Petros asked me to post the following for him:
I had one big concern when I read the panel report: the manner in which the panel understood Art. 23.2 DSU. For the rest I appreciated the manner that they went about precaution reversing (implicitly so) prior case law which saw a firewall between 5.1 and 5.7 SPS. There should be no firewall.
The AB, in my view, did a decent job undoing a lot of the harm the panel had done. It simply does not suffice to say I complied for the burden of proof to shift, and how on earth could the EC ever be deemd to be in compliance when the same panel some pages later was holding that no substantive compliance had occurred.
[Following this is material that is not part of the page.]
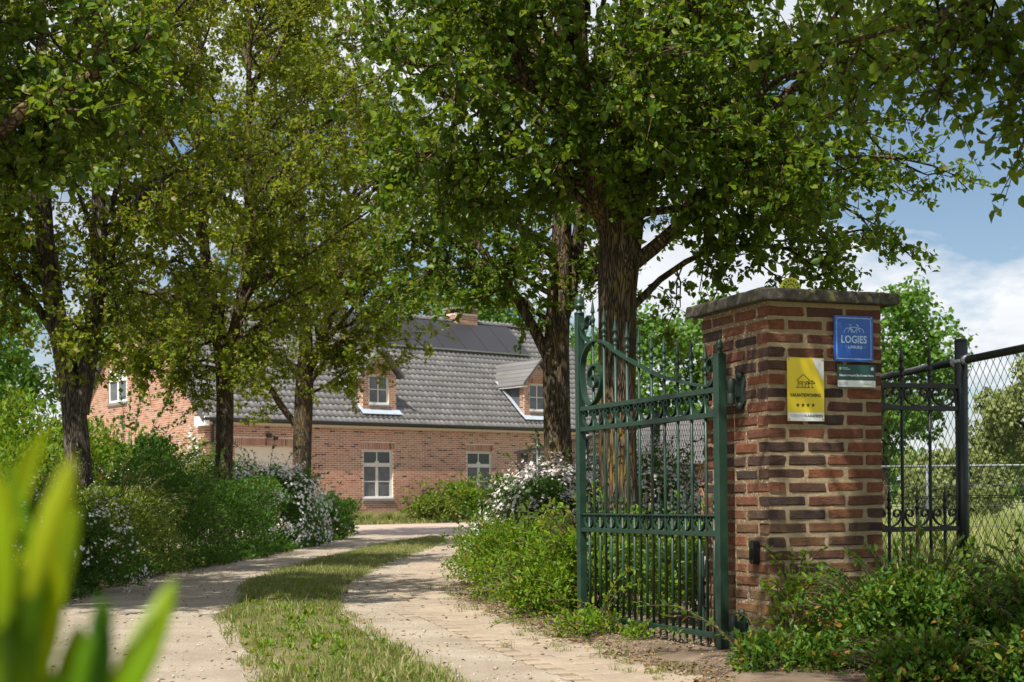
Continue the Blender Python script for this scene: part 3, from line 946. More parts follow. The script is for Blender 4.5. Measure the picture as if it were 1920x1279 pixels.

If the panel wanted to privilege a 21.5 panel, then it should be for the EC to request it and not for the US. It is the EC that claims now that the US is acting illegality and, playing by the panel's rules, in dubio mitius should favour the US this time.
There is another issue however that continues to be overlooked in case law: how could it ever be that a 21.5 panel is requested to address such an issue (instead of a new original panel, as I believe should be the case)? Indeed we have seen on occasion a number of times second recourse to 21.5 but I believe it is contra legem. The law says that a 21.5 panel is instituted to see if compliance occurred during the RPT. Since there is only one RPT available (21.3) there should be just one compliance panel, end of the story.